Most of the CAPTCHA-solving companies did not reply to my request for comment, except for Death by Captcha. The company touted its ability to solve many popular types of CAPTCHAs and the ability of people from all around the world to solve CAPTCHAs for them – "whoever wants to work can solve captchas for us" – before refusing further questions about the locations and earnings of its workers. The highest earner in the world on Kolotibablo over the past seven days, a user from Poland, had solved over 106,000 reCAPTCHAs in that time. The user earned a grand total of $110.45.

CAPTCHA capture

The future of CAPTCHAs may not look like the image or text questions to which we have grown so accustomed. John Langford told me that he thinks the result of a manual CAPTCHA test is probably only one of several signals that providers use to determine humanity – and maybe not a very important one.

Langford, for one, believes that the trade-off for CAPTCHAs is worth it. They're annoying, yes. And he says that he has failed a CAPTCHA, just like the rest of us. However, "To me, a CAPTCHA seems like a necessary evil," he says. "You can either pay for your accounts, or you can have some sort of barrier to complete automation. … I think it's desirable to be able to provide things to people [for free] to help them go about their day."

But with the prevalence of CAPTCHA farms, and the likelihood of machine learning's continued advancement, it is unclear how effective they remain. Maybe their primary value now is the ability to get millions of answers to questions of a company's choosing (Where is the traffic light? What does a spoon look like?) that will influence the makeup of some future AI product.

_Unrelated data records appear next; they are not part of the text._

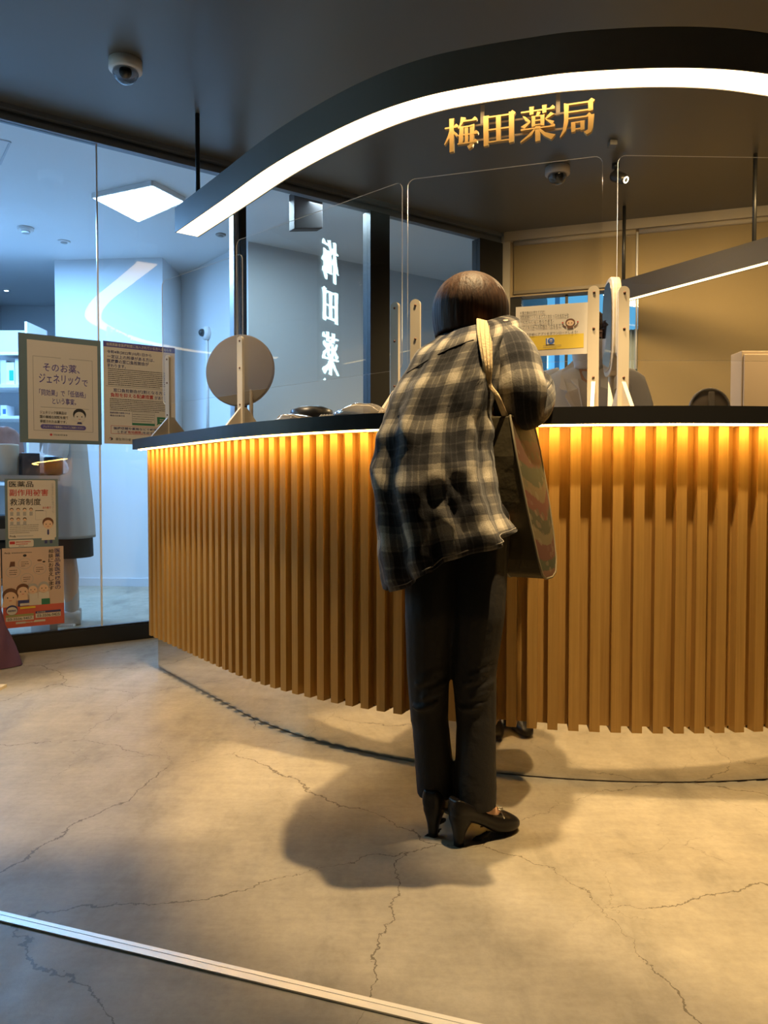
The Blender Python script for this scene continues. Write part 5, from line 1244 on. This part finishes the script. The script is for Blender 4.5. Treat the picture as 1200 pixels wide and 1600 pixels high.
staff((sp_.x, 3.10, 0), math.radians(-100), .965, .12, M_coat, False, None, .05, 'person in white coat and face mask behind the counter, half hidden by paper notice', [((-.23, .10, 1.08), (-.16, .33, 1.15), (.1, 1, -.1)), ((.23, .10, 1.08), (.16, .33, 1.15), (-.1, 1, -.1))], True, .62)
rp_ = atz(108, 974, 0)
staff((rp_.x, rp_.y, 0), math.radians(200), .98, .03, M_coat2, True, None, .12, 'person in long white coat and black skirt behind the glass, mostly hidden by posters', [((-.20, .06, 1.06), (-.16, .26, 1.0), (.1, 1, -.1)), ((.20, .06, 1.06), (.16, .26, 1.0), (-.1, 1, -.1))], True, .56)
# ------------------------------------------------------------------ lights
def spot(name, loc, to, power, size, blend, col, rad=.03):
    l = bpy.data.lights.new(name, 'SPOT'); l.energy = power; l.spot_size = math.radians(size); l.spot_blend = blend; l.color = col; l.shadow_soft_size = rad
    o = bpy.data.objects.new(name, l); COL.objects.link(o); o.location = loc; d = V(to) - V(loc); o.rotation_euler = d.to_track_quat('-Z', 'Y').to_euler(); return o
def area(name, loc, to, power, sx, sy, col):
    l = bpy.data.lights.new(name, 'AREA'); l.shape = 'RECTANGLE'; l.size = sx; l.size_y = sy; l.energy = power; l.color = col
    o = bpy.data.objects.new(name, l); COL.objects.link(o); o.location = loc; d = V(to) - V(loc); o.rotation_euler = d.to_track_quat('-Z', 'Y').to_euler(); return o
WARM = (1, .72, .37)
spot('downlight', (-2.2, 2.1, 2.82), (-1.6, 3.9, .8), 95, 75, .7, (1, .74, .46))  # added spot that warms the posters, no known fixture
spot('downlight', (.40, 2.22, 2.82), (.52, 2.22, 0), 370, 48, .35, WARM)
spot('downlight', (.60, 1.62, 2.82), (1.0, 2.12, 0), 300, 42, .4, WARM)
spot('downlight', (-.80, 2.72, 2.82), (-.90, 2.80, 0), 245, 44, .4, (1, .74, .44))
spot('downlight', (1.3, 4.2, 2.80), (1.6, 5.6, .95), 265, 120, .8, (1, .68, .30), .25)  # added to brighten the blind wall, no known fixture
spot('downlight', (2.3, 3.7, 2.80), (2.3, 5.4, .95), 285, 120, .8, (1, .68, .30), .25)  # second added spot, also only brightens the blind wall
spot('downlight', (1.43, 4.6, 2.7), (.9, 3.1, 1.2), 90, 75, .6, WARM)
area('room_light', (-3.0, 5.6, 2.83), (-3.0, 5.6, 0), 130, 1.2, .6, (.23, .52, 1))
area('room_light', gp(1.9, 2.82, -.42), gp(1.9, 0, -.42), 30, 1.0, .3, (.55, .76, .92))  # added unseen lamp, backing light for the right-hand panes
0 and area('ceiling_fill', (-3.2, 1.2, 1.9), (-1.8, 2.4, 2.84), 30, .9, .6, (.28, .52, 1))  # added cool fill aimed at the ceiling, switched off
wd_ = bpy.data.worlds.new('world'); scene.world = wd_; wd_.use_nodes = True
bg = wd_.node_tree.nodes['Background']; bg.inputs[0].default_value = (.10, .25, .45, 1); bg.inputs[1].default_value = .25
vs_ = scene.view_settings; vs_.view_transform = 'Standard'; vs_.look = 'None'; vs_.gamma = 1; vs_.use_curve_mapping = False; vs_.exposure = 0
scene.cycles.use_denoising = True
scene.cycles.max_bounces = 10; scene.cycles.transparent_max_bounces = 24; scene.cycles.sample_clamp_indirect = 6
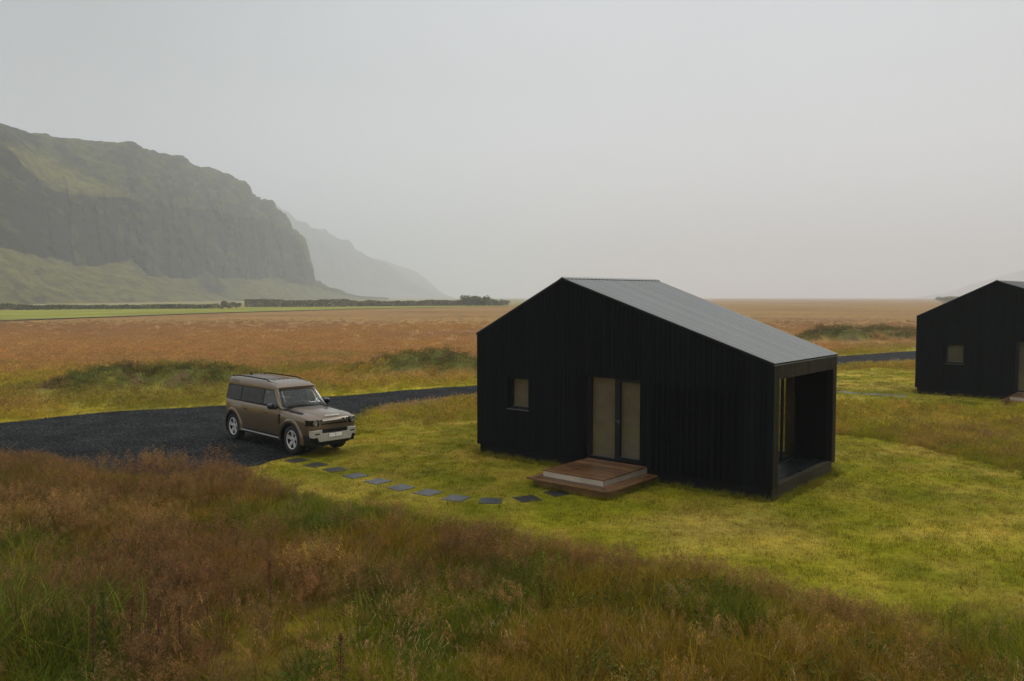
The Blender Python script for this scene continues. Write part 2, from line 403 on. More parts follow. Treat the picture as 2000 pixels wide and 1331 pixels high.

CAPTCHA farms have been around for at least a decade. But they are part of a broader trend to use poorly paid labor to solve tech problems. As we venture into a brave new world of prevalent AI, I wonder if there will be a point where technology will facilitate finding cheap labor – instead of promoting a fully autonomous future. Until then, I'll go back to doing CAPTCHAs – but just to prove my humanity.